[start]

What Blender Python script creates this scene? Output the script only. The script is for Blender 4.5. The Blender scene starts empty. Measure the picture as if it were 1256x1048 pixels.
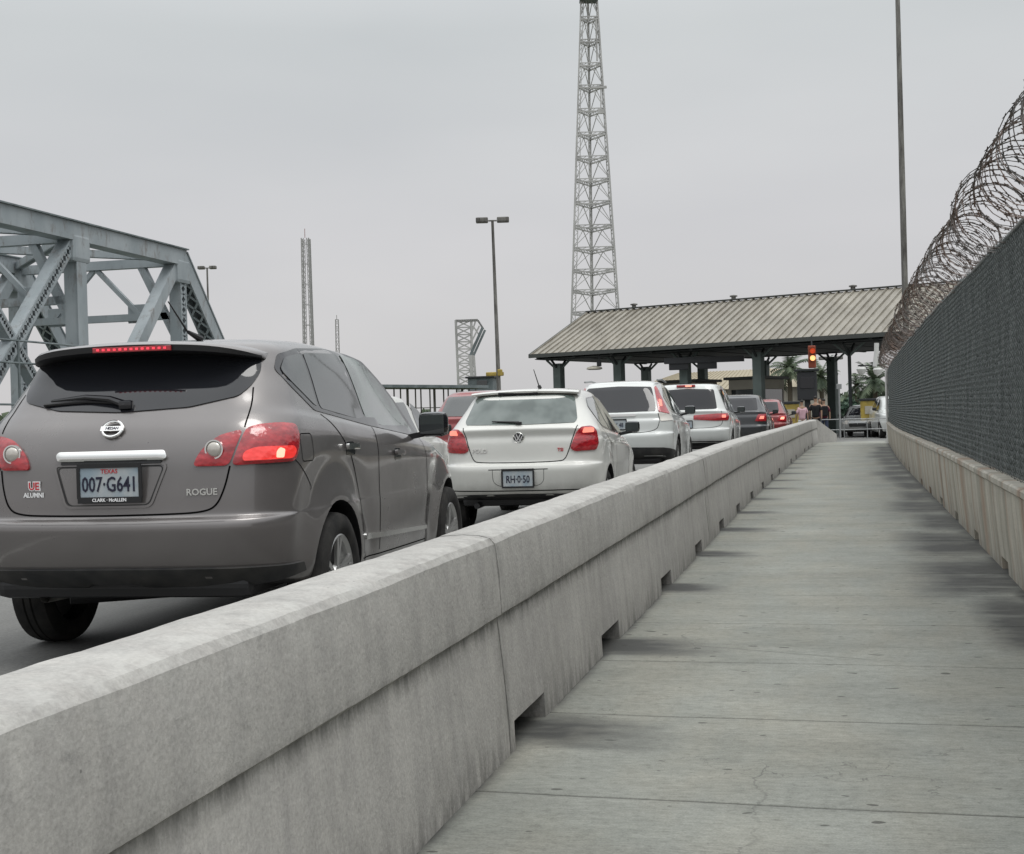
import bpy, bmesh, math, random
import numpy as np
from mathutils import Vector, Matrix, geometry
random.seed(7); rng = np.random.RandomState(7)
R = math.radians
# ---------------------------------------------------------------- camera
scene = bpy.context.scene
C = scene.collection
F_PX, YAW, PITCH, ROLL, EYE = 1650.0, math.atan(384/1650.0), -5.2/1650.0, 0.028, 1.30
fwd = Vector((-math.sin(YAW)*math.cos(PITCH), math.cos(YAW)*math.cos(PITCH), math.sin(PITCH)))
rgt = Vector((math.cos(YAW), math.sin(YAW), 0)); up = rgt.cross(fwd)
r2 = rgt*math.cos(ROLL) - up*math.sin(ROLL)
u2 = up*math.cos(ROLL) + rgt*math.sin(ROLL)
cd = bpy.data.cameras.new('camera'); cam = bpy.data.objects.new('camera', cd); C.objects.link(cam)
cam.matrix_world = Matrix(((r2.x, u2.x, -fwd.x, 0), (r2.y, u2.y, -fwd.y, 0), (r2.z, u2.z, -fwd.z, EYE), (0, 0, 0, 1)))
cd.sensor_width = 36; cd.lens = F_PX/1256*36; cd.clip_start = .05; cd.clip_end = 6000
scene.camera = cam

def at(px, py, D):
    """point seen at photo pixel px,py at depth D (metres)"""
    a = (px-628)/F_PX; b = (524-py)/F_PX
    return Vector((0, 0, EYE)) + D*(fwd + r2*a + u2*b)
# ---------------------------------------------------------------- world, sun
SUN_EL, SUN_AZ = R(68), R(115)
w = bpy.data.worlds.new('World'); scene.world = w; w.use_nodes = True
nt = w.node_tree; N = nt.nodes; L = nt.links
for n in list(N): N.remove(n)
def wn(t, **k):
    n = N.new(t)
    for a, v in k.items(): setattr(n, a, v)
    return n
out = wn('ShaderNodeOutputWorld'); bg = wn('ShaderNodeBackground'); bg.inputs[1].default_value = .1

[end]

Please repeat exactly the data above from its first line to the line that contains "scene.camera = cam", inclusive, and leave every picture out.

RESPONSE:
What Blender Python script creates this scene? Output the script only. The script is for Blender 4.5. The Blender scene starts empty. Measure the picture as if it were 1256x1048 pixels.
import bpy, bmesh, math, random
import numpy as np
from mathutils import Vector, Matrix, geometry
random.seed(7); rng = np.random.RandomState(7)
R = math.radians
# ---------------------------------------------------------------- camera
scene = bpy.context.scene
C = scene.collection
F_PX, YAW, PITCH, ROLL, EYE = 1650.0, math.atan(384/1650.0), -5.2/1650.0, 0.028, 1.30
fwd = Vector((-math.sin(YAW)*math.cos(PITCH), math.cos(YAW)*math.cos(PITCH), math.sin(PITCH)))
rgt = Vector((math.cos(YAW), math.sin(YAW), 0)); up = rgt.cross(fwd)
r2 = rgt*math.cos(ROLL) - up*math.sin(ROLL)
u2 = up*math.cos(ROLL) + rgt*math.sin(ROLL)
cd = bpy.data.cameras.new('camera'); cam = bpy.data.objects.new('camera', cd); C.objects.link(cam)
cam.matrix_world = Matrix(((r2.x, u2.x, -fwd.x, 0), (r2.y, u2.y, -fwd.y, 0), (r2.z, u2.z, -fwd.z, EYE), (0, 0, 0, 1)))
cd.sensor_width = 36; cd.lens = F_PX/1256*36; cd.clip_start = .05; cd.clip_end = 6000
scene.camera = cam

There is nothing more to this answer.